Doğrudan ya da dolaylı sebep olduğumuz her zararı hesaplamamız mümkün değil elbette. Çünkü bazen bazı şeyler gerçekten de elimizde değildir. Asıl kötü olansa verdiğimiz hasarın farkında olup yine de kendimize göz yummak.
Eğer hataların farkında olacak duyarlılığımız, özür dileyecek cesaretimizden fazlaysa vay hâlimize. Bu durumun bizi sancılı iç sorgulamalardan oluşan pişmanlık zincirine sürüklemesi kaçınılmazdır. İşte “Bugünlerde Herkesin Adı Affedersin”in Bianca’sı da tam olarak bu durumla karşı karşıya.

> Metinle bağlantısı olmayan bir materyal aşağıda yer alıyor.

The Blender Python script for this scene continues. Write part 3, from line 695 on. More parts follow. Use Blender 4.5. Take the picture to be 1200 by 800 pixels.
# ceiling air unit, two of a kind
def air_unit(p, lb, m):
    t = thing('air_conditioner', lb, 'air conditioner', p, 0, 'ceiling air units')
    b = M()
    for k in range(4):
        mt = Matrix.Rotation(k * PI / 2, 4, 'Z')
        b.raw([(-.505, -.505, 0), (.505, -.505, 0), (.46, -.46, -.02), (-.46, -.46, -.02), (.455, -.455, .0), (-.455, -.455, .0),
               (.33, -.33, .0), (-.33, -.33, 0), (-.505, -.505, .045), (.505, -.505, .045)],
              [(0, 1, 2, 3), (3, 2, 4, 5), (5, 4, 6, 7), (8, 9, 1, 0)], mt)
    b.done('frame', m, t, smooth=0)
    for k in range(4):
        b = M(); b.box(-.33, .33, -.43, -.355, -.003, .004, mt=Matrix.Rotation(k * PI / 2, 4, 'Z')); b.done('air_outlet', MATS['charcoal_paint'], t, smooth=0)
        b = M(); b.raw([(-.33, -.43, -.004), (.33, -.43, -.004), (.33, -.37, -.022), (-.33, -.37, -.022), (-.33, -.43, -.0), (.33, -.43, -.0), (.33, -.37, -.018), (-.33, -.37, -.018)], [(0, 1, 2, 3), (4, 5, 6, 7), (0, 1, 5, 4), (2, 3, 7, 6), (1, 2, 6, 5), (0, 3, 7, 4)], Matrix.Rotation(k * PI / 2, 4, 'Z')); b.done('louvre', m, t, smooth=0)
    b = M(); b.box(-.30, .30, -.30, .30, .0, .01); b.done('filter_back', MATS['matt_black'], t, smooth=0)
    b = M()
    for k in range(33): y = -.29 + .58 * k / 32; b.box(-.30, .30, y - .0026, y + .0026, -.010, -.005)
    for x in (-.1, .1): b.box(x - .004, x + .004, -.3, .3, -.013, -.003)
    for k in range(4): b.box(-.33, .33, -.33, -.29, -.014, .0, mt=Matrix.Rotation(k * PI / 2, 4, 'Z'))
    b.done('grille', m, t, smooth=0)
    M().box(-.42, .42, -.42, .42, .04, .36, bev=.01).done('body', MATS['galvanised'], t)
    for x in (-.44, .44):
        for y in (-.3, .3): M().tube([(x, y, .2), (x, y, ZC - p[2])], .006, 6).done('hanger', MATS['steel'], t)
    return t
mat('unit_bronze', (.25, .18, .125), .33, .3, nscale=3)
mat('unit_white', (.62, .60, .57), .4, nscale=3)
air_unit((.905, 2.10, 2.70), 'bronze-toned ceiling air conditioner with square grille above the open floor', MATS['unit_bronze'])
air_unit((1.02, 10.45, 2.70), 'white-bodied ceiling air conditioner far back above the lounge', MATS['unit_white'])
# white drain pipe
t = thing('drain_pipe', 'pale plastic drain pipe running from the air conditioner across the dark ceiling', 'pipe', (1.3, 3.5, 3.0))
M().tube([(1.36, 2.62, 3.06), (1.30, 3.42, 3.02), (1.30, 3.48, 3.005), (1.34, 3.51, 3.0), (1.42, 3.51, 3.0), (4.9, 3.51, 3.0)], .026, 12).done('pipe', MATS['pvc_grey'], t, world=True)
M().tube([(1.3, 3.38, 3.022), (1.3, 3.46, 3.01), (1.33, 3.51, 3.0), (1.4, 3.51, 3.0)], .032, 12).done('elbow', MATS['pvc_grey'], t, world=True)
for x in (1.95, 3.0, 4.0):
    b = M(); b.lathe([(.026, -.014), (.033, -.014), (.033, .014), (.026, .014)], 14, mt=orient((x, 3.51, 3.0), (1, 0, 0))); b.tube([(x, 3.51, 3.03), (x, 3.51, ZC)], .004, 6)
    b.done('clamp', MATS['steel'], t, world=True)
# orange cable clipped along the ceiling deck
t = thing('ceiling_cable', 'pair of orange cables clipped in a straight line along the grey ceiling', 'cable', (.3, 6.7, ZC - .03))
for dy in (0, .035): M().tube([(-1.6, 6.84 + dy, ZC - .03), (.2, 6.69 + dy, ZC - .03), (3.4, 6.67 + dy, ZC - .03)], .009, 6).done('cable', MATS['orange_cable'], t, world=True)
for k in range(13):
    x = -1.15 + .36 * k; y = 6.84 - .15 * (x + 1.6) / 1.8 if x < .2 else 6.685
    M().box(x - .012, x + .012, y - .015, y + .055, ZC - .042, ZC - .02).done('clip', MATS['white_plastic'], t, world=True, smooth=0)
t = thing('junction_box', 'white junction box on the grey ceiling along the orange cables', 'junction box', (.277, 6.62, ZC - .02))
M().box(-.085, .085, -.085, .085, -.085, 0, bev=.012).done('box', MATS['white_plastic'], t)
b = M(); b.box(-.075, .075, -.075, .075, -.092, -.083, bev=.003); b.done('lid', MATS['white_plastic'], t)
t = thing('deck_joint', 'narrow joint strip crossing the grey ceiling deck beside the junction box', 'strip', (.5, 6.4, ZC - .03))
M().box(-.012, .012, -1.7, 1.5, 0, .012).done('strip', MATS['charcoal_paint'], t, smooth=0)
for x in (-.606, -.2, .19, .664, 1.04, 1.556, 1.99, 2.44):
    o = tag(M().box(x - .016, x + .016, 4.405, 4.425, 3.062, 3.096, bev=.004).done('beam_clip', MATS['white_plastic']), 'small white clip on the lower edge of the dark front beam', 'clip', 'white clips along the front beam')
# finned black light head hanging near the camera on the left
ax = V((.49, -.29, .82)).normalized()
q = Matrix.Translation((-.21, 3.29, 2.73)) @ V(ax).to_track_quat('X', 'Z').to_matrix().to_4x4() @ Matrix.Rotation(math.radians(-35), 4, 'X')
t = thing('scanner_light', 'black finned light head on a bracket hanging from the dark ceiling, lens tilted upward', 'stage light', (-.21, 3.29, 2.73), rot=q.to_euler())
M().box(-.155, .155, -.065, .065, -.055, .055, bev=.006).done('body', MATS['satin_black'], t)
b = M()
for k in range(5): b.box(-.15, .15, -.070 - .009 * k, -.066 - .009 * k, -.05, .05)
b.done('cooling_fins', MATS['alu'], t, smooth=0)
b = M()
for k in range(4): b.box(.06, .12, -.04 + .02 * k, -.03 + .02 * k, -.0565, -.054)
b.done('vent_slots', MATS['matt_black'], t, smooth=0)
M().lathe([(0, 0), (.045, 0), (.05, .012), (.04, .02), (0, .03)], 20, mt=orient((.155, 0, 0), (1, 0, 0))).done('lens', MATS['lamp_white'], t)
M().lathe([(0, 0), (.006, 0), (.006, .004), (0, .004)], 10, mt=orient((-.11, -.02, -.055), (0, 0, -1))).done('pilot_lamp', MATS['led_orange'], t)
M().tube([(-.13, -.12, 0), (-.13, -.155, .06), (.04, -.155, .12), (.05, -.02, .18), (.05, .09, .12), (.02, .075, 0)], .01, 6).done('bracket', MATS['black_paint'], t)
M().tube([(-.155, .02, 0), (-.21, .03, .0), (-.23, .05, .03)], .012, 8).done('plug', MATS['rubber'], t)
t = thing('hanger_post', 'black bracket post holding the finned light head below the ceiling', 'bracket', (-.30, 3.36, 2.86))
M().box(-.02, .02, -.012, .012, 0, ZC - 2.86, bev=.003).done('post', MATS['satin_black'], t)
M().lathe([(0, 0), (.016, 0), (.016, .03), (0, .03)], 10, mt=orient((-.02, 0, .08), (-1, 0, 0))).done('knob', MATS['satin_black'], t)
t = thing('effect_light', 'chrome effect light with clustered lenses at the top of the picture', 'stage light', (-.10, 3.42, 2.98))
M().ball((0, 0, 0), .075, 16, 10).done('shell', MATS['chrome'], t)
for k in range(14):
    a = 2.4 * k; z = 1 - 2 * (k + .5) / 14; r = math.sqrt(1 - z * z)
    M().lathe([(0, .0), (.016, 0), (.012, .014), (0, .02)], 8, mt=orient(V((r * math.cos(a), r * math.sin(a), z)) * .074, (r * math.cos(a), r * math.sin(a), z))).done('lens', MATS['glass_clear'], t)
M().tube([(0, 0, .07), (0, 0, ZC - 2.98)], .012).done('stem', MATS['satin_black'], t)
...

“Çocukluk eğlenceli, tasasız… Ne derdi olacak ki insanın” deyip o günlere dönmek isteyebilirsiniz. Oysaki bu küçük kız için durum biraz karışık. “Kızgın olduğumu düşünmenizi istemiyorum ama kızgın olduğumu düşünürseniz de bir zararı yok,” diyor Bianca. Hem başkasıyla evlenen babasına hem kalp hastası olan kardeşine hem de hayatını kardeşine odaklayarak yaşayan annesine kızgın. Kardeşi “Alan’ın depremleri yüzünden bazen bütün bir kıta yerle bir oluyor ve Alan kendisi de kurtulamıyor.” Ancak Bianca daha büyük olduğu için anlayışlı olmalı, en azından annesi hep böyle söylüyor. Onun gözünden bakarsanız, hayat bazen tüm gününü arka bahçede geçirerek teselli bulmak isteyecek kadar zorlayıcı. Gözden kaybolmak, solucan toplamak, doğayı dinlemek… Ağzından çıkamayan binlerce kelimeyi, aklından resim kâğıtlarına aktarmak daha kolay çoğu zaman. Çünkü duygularını kâğıtlara özgürce yansıtırken kimseye hesap vermek zorunda değil.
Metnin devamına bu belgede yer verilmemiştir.